Soon, our beautiful Brandeis campus will be welcoming many new students. While many students will come from the United States, nearly 20 percent will hail from outside the country. While many of these international students may bring anxieties to campus, the opportunity as Brandeis students to interact with different cultures is invaluable.

Brandeis offers many features that may not be present in foreign universities. Among the most appealing characteristics is the “freedom in the choosing and changing of majors and classes,” says Yu Song Yang ’20. We at Brandeis are somewhat famous for allowing our students to take a diverse array of classes in addition to having distinct majors. However, many foreign universities require students to make decisions about their academic program before they have even set foot on campus. This freedom can be very helpful to students who don’t want to commit to an academic program immediately.
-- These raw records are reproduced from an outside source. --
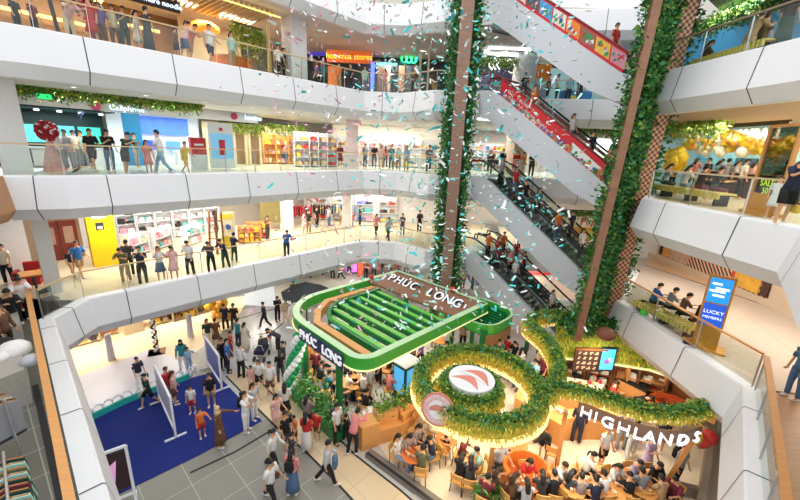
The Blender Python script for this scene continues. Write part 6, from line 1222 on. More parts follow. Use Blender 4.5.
mb = MB(); mb.box(bl(9.7, 2.6, 13.75), (.14, .14, 3.1), BLZ); tag(mb.build('gold_post', M('pale_gold', srgb('#e3cf9a'), .4), None, bl(9.7, 2.6, 13.75)), 'pale gold post of the fourth level cafe left of the white pillar', 'post')
area('shop_fill', bl(1.5, 5, 16.8), 5, .3, 260, (1, .72, .35), (0, 0, BLZ)); area('shop_fill', bl(8, 4, 16.6), 3, .3, 140, (1, .8, .5), (0, 0, BLZ))  # added golden fill for the restaurant and cafe
# behind the white pillar on level 4
mb = MB(); mb.box((-1.5, 30, 13.75), (14, .1, 3.3)); struct('wall_back', mb, M('dark_teal_wall', srgb('#24343a'), .6))
def bpan(px0, py0, px1, py1, Y, nm, mat, label, cat, t=.1):
    a = ypx(px0, py0, Y); b = ypx(px1, py1, Y); mb = MB(); z0, z1 = min(a.z, b.z), max(a.z, b.z); mb.box(((a.x+b.x)/2, Y, z0), (abs(b.x-a.x), t, z1-z0)); o = mb.build(nm, mat, None, ((a.x+b.x)/2, Y, z0)); tag(o, label, cat); return o, ((a.x+b.x)/2, Y, (z0+z1)/2)
t = thing('shop_sign', 'violet blue shop sign with white graffiti like letters right of the white pillar', 'sign', ypx(317, 45, 29.2)); a, b = ypx(309, 36, 29.2), ypx(326, 56, 29.2)
mb = MB(); mb.box(((a.x+b.x)/2, 29.2, b.z), (b.x-a.x, .1, a.z-b.z)); mb.build('board', M('violet_board', srgb('#4b3fc0'), emit=.5), t); text('lettering', 'JESS', .5, M('print_white'), t, ((a.x+b.x)/2, 29.12, (a.z+b.z)/2-.2), (PI/2, 0, 0), .02)
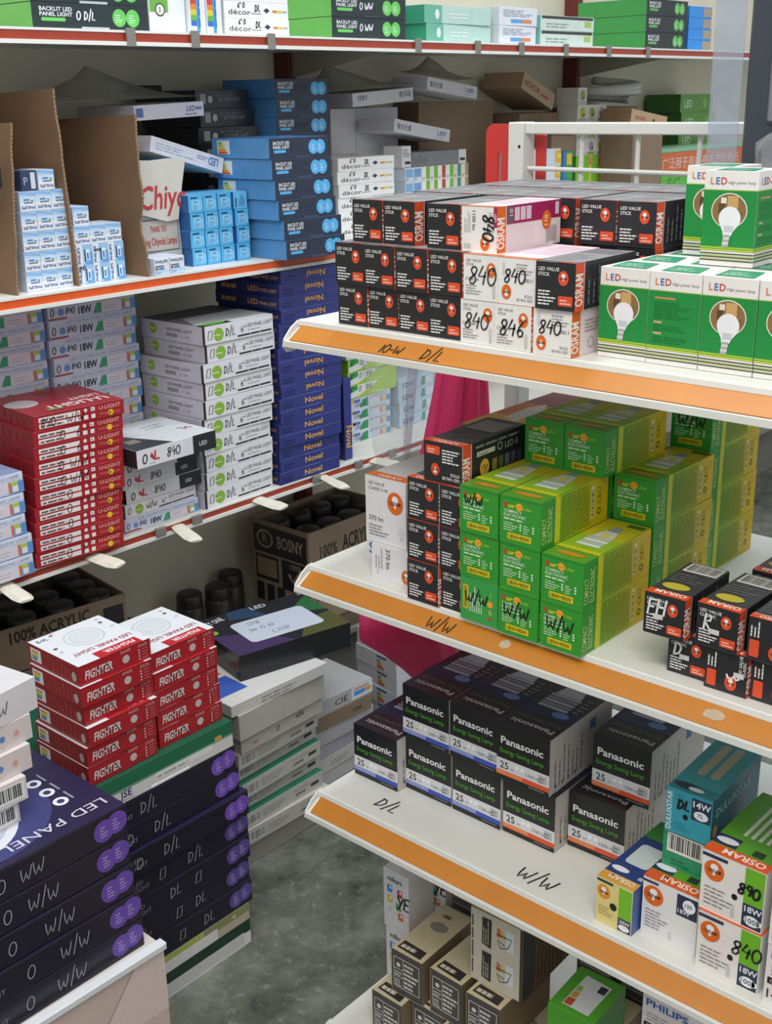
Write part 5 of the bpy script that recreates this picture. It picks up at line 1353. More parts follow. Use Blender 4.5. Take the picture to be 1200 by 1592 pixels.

Furthermore, being able to choose a diverse academic program can help students find what they are fully interested in, and not simply what they thought may be interesting before even arriving at Brandeis.

Additionally, Brandeis may have more resources to devote towards international students. Says Shumin Chen ’20: “Brandeis has [a] much lower faculty-student ratio so I can develop a more intimate relationship with my professors and get more attention from them.” In fact, Brandeis’ small size is often one of the reasons that students choose this university. Unlike large public universities, Brandeis students can have a closer relationship with their professors and not feel lost in a sea of students.
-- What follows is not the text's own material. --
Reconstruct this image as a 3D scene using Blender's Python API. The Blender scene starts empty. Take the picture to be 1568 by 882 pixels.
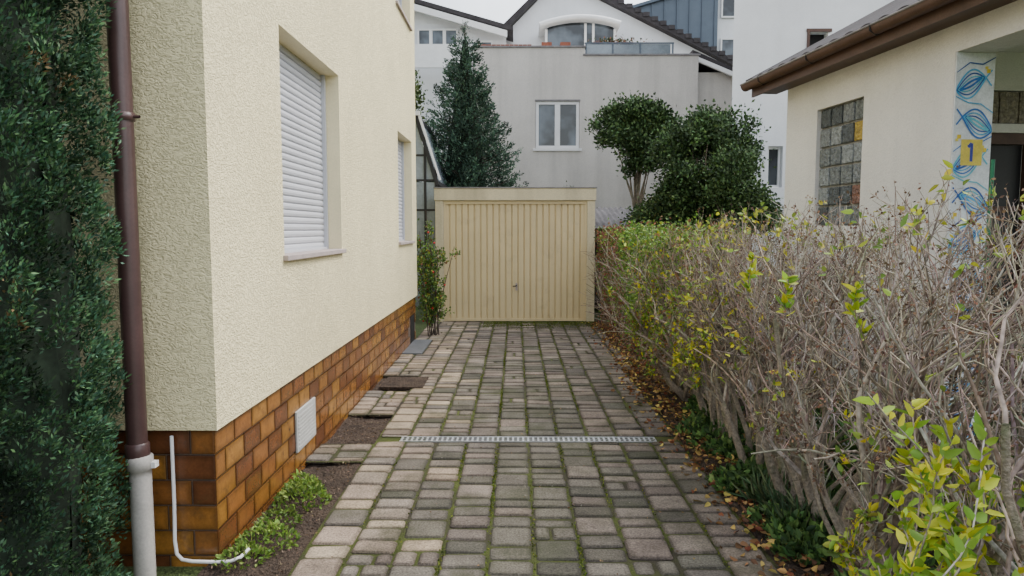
import bpy, math, random
import numpy as np
from mathutils import Vector
random.seed(7); rng=np.random.default_rng(11)
scene=bpy.context.scene
R=math.radians

# ------------------------------------------------------------------ helpers
def link(o,parent=None):
    scene.collection.objects.link(o)
    if parent is not None: o.parent=parent
    return o
def empty(name,loc=(0,0,0),rz=0):
    o=bpy.data.objects.new(name,None); o.location=loc; o.rotation_euler=(0,0,rz); o.empty_display_size=.3
    return link(o)
def np_mesh(name,V,F,mat,parent=None,col=None,smooth=False):
    V=np.asarray(V,dtype=np.float32).reshape(-1,3)
    me=bpy.data.meshes.new(name)
    if not isinstance(F,list): F=[F]
    F=[np.asarray(f,dtype=np.int32) for f in F if len(f)]
    me.vertices.add(len(V)); me.vertices.foreach_set('co',V.ravel())
    tot=sum(f.size for f in F); npoly=sum(len(f) for f in F)
    me.loops.add(tot); me.loops.foreach_set('vertex_index',np.concatenate([f.ravel() for f in F]))
    ls=[];s=0
    for f in F:
        k=f.shape[1]; ls.append(s+np.arange(len(f))*k); s+=f.size
    me.polygons.add(npoly); me.polygons.foreach_set('loop_start',np.concatenate(ls).astype(np.int32))
    me.update(calc_edges=True)
    if col is not None:
        c=np.ones((len(V),4),dtype=np.float32); c[:,:3]=col
        a=me.color_attributes.new('Col','FLOAT_COLOR','POINT'); a.data.foreach_set('color',c.ravel())
    me.validate()
    if smooth:
        me.polygons.foreach_set('use_smooth',np.ones(len(me.polygons),dtype=bool))
    me.materials.append(mat)
    return link(bpy.data.objects.new(name,me),parent)

class B:
    def __init__(s): s.v=[];s.f=[];s.c=[]
    def poly(s,pts,col=(1,1,1)):
        n=len(s.v); s.v+= [tuple(p) for p in pts]; s.f.append(tuple(range(n,n+len(pts)))); s.c+=[col]*len(pts)
    def box(s,x0,x1,y0,y1,z0,z1,col=(1,1,1)):
        n=len(s.v)
        s.v+=[(x0,y0,z0),(x1,y0,z0),(x1,y1,z0),(x0,y1,z0),(x0,y0,z1),(x1,y0,z1),(x1,y1,z1),(x0,y1,z1)]
        s.f+=[(n,n+3,n+2,n+1),(n+4,n+5,n+6,n+7),(n,n+1,n+5,n+4),(n+1,n+2,n+6,n+5),(n+2,n+3,n+7,n+6),(n+3,n,n+4,n+7)]
        s.c+=[col]*8
    def grid(s,rows,col=(1,1,1)):
        n=len(s.v); k=len(rows[0])
        for r in rows: s.v+=[tuple(p) for p in r]; s.c+=[col]*k
        for i in range(len(rows)-1):
            for j in range(k-1):
                s.f.append((n+i*k+j,n+i*k+j+1,n+(i+1)*k+j+1,n+(i+1)*k+j))
    def prism(s,pts,vec,col=(1,1,1)):
        a=[Vector(p) for p in pts]; b=[p+Vector(vec) for p in a]; k=len(a)
        s.poly(a,col); s.poly(b[::-1],col)
        for i in range(k): s.poly([a[i],b[i],b[(i+1)%k],a[(i+1)%k]],col)
    def out(s,name,mat,parent=None,smooth=False,bevel=0):
        me=bpy.data.meshes.new(name); me.from_pydata(s.v,[],s.f)
        a=me.color_attributes.new('Col','FLOAT_COLOR','POINT')
        a.data.foreach_set('color',np.array([(*c,1) for c in s.c],dtype=np.float32).ravel())
        me.update()
        if smooth: me.polygons.foreach_set('use_smooth',np.ones(len(me.polygons),dtype=bool))
        me.materials.append(mat)
        o=link(bpy.data.objects.new(name,me),parent)
        if bevel:
            m=o.modifiers.new('bevel','BEVEL'); m.width=bevel; m.segments=2; m.limit_method='ANGLE'
        return o

def norm(a): return a/(np.linalg.norm(a,axis=-1,keepdims=True)+1e-9)
def tube_data(P,Rr,sides=4):
    P=np.asarray(P,float); Rr=np.asarray(Rr,float); N,K,_=P.shape
    T=norm(np.gradient(P,axis=1))
    ref=rng.normal(size=(N,1,3)); mainT=norm(P[:,-1:]-P[:,:1]); ref=ref-mainT*(ref*mainT).sum(-1,keepdims=True); ref=np.repeat(norm(ref),K,1)
    U=norm(np.cross(T,ref)); W=np.cross(T,U)
    a=np.arange(sides)*2*np.pi/sides
    V=P[:,:,None]+Rr[:,:,None,None]*(np.cos(a)[None,None,:,None]*U[:,:,None]+np.sin(a)[None,None,:,None]*W[:,:,None])
    base=(np.arange(N)*K*sides)[:,None,None]+(np.arange(K-1)*sides)[None,:,None]
    j=np.arange(sides)[None,None,:]; j2=(j+1)%sides
    F=np.stack([base+j,base+j2,base+sides+j2,base+sides+j],-1).reshape(-1,4)
    return V.reshape(-1,3),F
def tubes(name,sets,mat,parent=None,sides=4,smooth=True,cols=None):
    Vs=[];Fs=[];Cs=[];n=0
    for P,Rr in sets:
        V,F=tube_data(P,Rr,sides); Vs.append(V);Fs.append(F+n);n+=len(V)
        if cols is not None: Cs.append(np.repeat(palette(len(P),cols,None,.18),P.shape[1]*sides,0))
    return np_mesh(name,np.concatenate(Vs),np.concatenate(Fs),mat,parent,smooth=smooth,col=np.concatenate(Cs) if Cs else None)
def pipe(name,pts,r,mat,parent=None,sides=14):
    P=np.array([pts],float); rr=np.full((1,len(pts)),r) if np.isscalar(r) else np.array([r],float)
    return tubes(name,[(P,rr)],mat,parent,sides)
def leaf_data(C,D,L,W,six=False):
    C=np.asarray(C,float);N=len(C); D=norm(np.asarray(D,float)); S=norm(np.cross(D,rng.normal(size=(N,3)))); Nn=np.cross(S,D)
    L=np.broadcast_to(L,(N,))[:,None]; W=np.broadcast_to(W,(N,))[:,None]
    if six:
        lift=Nn*W*.18
        V=np.stack([C, C+D*L*.28+S*W*.45+lift, C+D*L*.68+S*W*.36+lift*.6-Nn*L*.05, C+D*L-Nn*L*.15, C+D*L*.68-S*W*.36+lift*.6-Nn*L*.05, C+D*L*.28-S*W*.45+lift],1)
        b=(np.arange(N)*6)[:,None]
        F=np.concatenate([b+np.array([[0,1,2,3]]),b+np.array([[0,3,4,5]])]); k=6
    else:
        V=np.stack([C,C+D*L*.45+S*W*.5+Nn*W*.15,C+D*L,C+D*L*.45-S*W*.5+Nn*W*.15],1)
        F=(np.arange(N)*4)[:,None]+np.array([[0,1,2,3]]); k=4
    return V.reshape(-1,3),F,k
def leaves(name,C,D,L,W,col,mat,parent=None,six=False):
    V,F,k=leaf_data(C,D,L,W,six)
    return np_mesh(name,V,F,mat,parent,col=np.repeat(np.asarray(col),k,0))
def palette(n,cols,weights=None,jit=.2):
    cols=np.array(cols); i=rng.choice(len(cols),n,p=weights)
    return np.clip(cols[i]*(1+rng.normal(size=(n,1))*jit)*(1+rng.normal(size=(n,3))*.06),.003,.95)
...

These international students do come to campus with some anxieties still present. This would be understandable given that for many of them, this may be the first time ever being in the United States, let alone Brandeis University’s campus. Chen commented on the “culture shock” and the worry of potentially being “confused if I behave wrongly, or if I offend someone.” Certainly, American culture can be strange to many. However, it will be our responsibility as Brandeis students to ensure that all students feel comfortable and at home while on campus.

Interestingly enough, many international students we spoke to mentioned the “foreignness” of Brandeis University as actually being one of its redeeming quality. Yang mentioned that coming to campus “represents a new beginning” in a new country.

Brandeis in particular will pose some interesting cultural characteristics for foreign students to encounter. Most notably is Brandeis’ Jewish identity, which may be new to international students. Chen noted that “I respect their tradition and [am] curious about Jewish culture. To me, [the] Jewish population is only [a] part of America.”

As a whole, Brandeis provides a welcoming and nurturing environment to international students. Some of the resources available to international students include the International Culture Center (ICC) as well as several clubs devoted to students from certain countries. For students from China there is BC3, for those of African descent there is African Students Organization, and students from Korea will have the Korean Student Organization. International students wanting to connect with students from their own country should have no problem finding others who share their culture.

Brandeis University and The Brandeis Hoot both look forward to welcoming international students to campus very soon.